Na avaliação de Lima, ao escolher votar em Romilda, o trabalhador da arte apostará de fato num nome que é da luta. Apesar de haver outras opções, ele diz que Romilda quebra paradigmas. “Escolher o voto para a Romilda, uma campanha que não tem dinheiro e que precisa da militância, é representar a cultura. Não tem como negar isso. Estou falando de coisas de muito tempo. Tomara que a gente consiga colocar bastante pessoas lá que defendam a bandeira da cultura. Quando olho para o lado das lutas que tivemos aqui, lembro da Romilda e não vejo outra”, garantiu.
Dentre as opções para a prefeitura de Campo Grande, Romilda comentou que ficou muito nítido na sabatina organizada pelo Fórum Municipal de Cultura, em 17 de setembro, que poucos têm um conhecimento e uma relação para além do que está pautado no momento. “Mesmo tendo essa relação um pouco mais próxima com a cultura, ainda assim você observa fragilidades nas respostas e no posicionamento. Com certeza, eu quero ver nesse segundo turno maior convicção ao falar de cultura e políticas públicas para a cultura. Essas políticas públicas têm que ser diferentes, contínuas e não pontuais. Não são os editais que vão resolver o problema da cultura. Eles fazem parte de um processo para solucionar algumas etapas, mas não é isso. Precisamos mudar a cultura estabelecida por esse capitalismo local, inclusive conservador, sobre o pensamento e a forma de fazer cultura”, completou Romilda.

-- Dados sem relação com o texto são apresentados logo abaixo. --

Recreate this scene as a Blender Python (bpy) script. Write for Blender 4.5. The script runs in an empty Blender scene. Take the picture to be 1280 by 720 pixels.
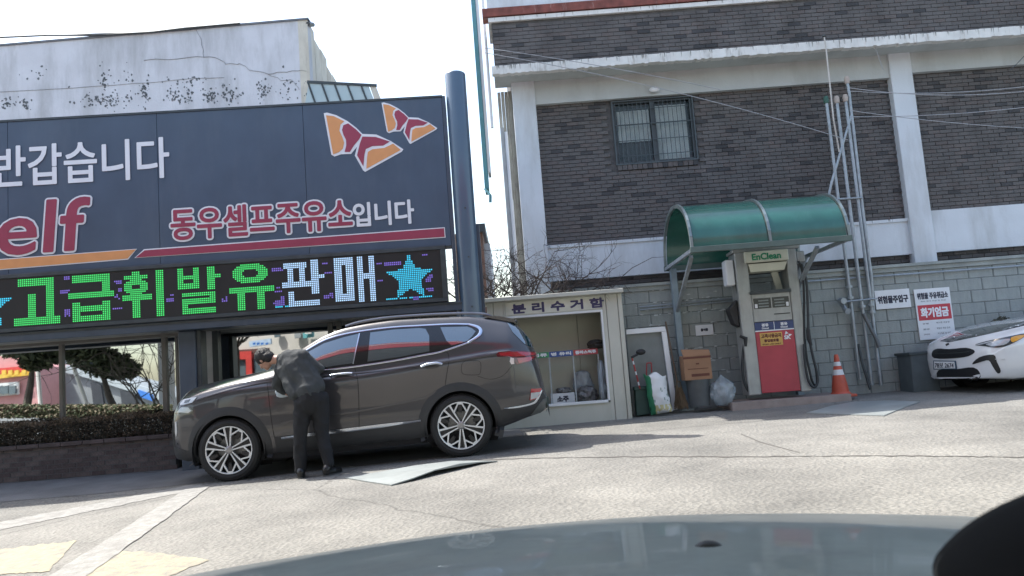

O apoio a Romilda Pizani, para Fernanda Kunzler, se deve principalmente ao histórico de luta e caminhada, não só na cultura, mas em outras pautas sociais. “Ela vem com o movimento de mulheres, surge com o movimento negro e está ali debatendo com a gente sobre política cultural. Uma pessoa que vem do movimento negro tem toda a propriedade para falar sobre cultura, está falando da nossa identidade. Ela começou a participar do Teatro Grupo de Risco, numa etapa de formação de conscientização política dos direitos humanos com populações em vulnerabilidade social. Ela se aproxima do Teatro Grupo de Risco e vai participando de espetáculos e filmes, ampliando sua participação, não só dentro do grupo, mas em toda a sociedade. Ela já foi do conselho, do fórum estadual e municipal, esteve na coordenação em todos os movimentos que o movimento cultural da cidade realizou. Esteve nas ocupações, nos protestos, nas caminhadas, em frente à prefeitura, na governadoria, na assembleia e na câmara de vereadores. É uma pessoa ativa, participativa, conhece a nossa realidade e debate sobre a política cultural. Necessária tanto para a classe artística quanto para a população ao redor. Ela mora em um bairro periférico, pega ônibus todo dia, leva a filha na escola e usa a unidade básica de saúde. Então, quem melhor de perto de nós para falar sobre nós? Parte daí é nosso total apoio ao 13.393”, concluiu.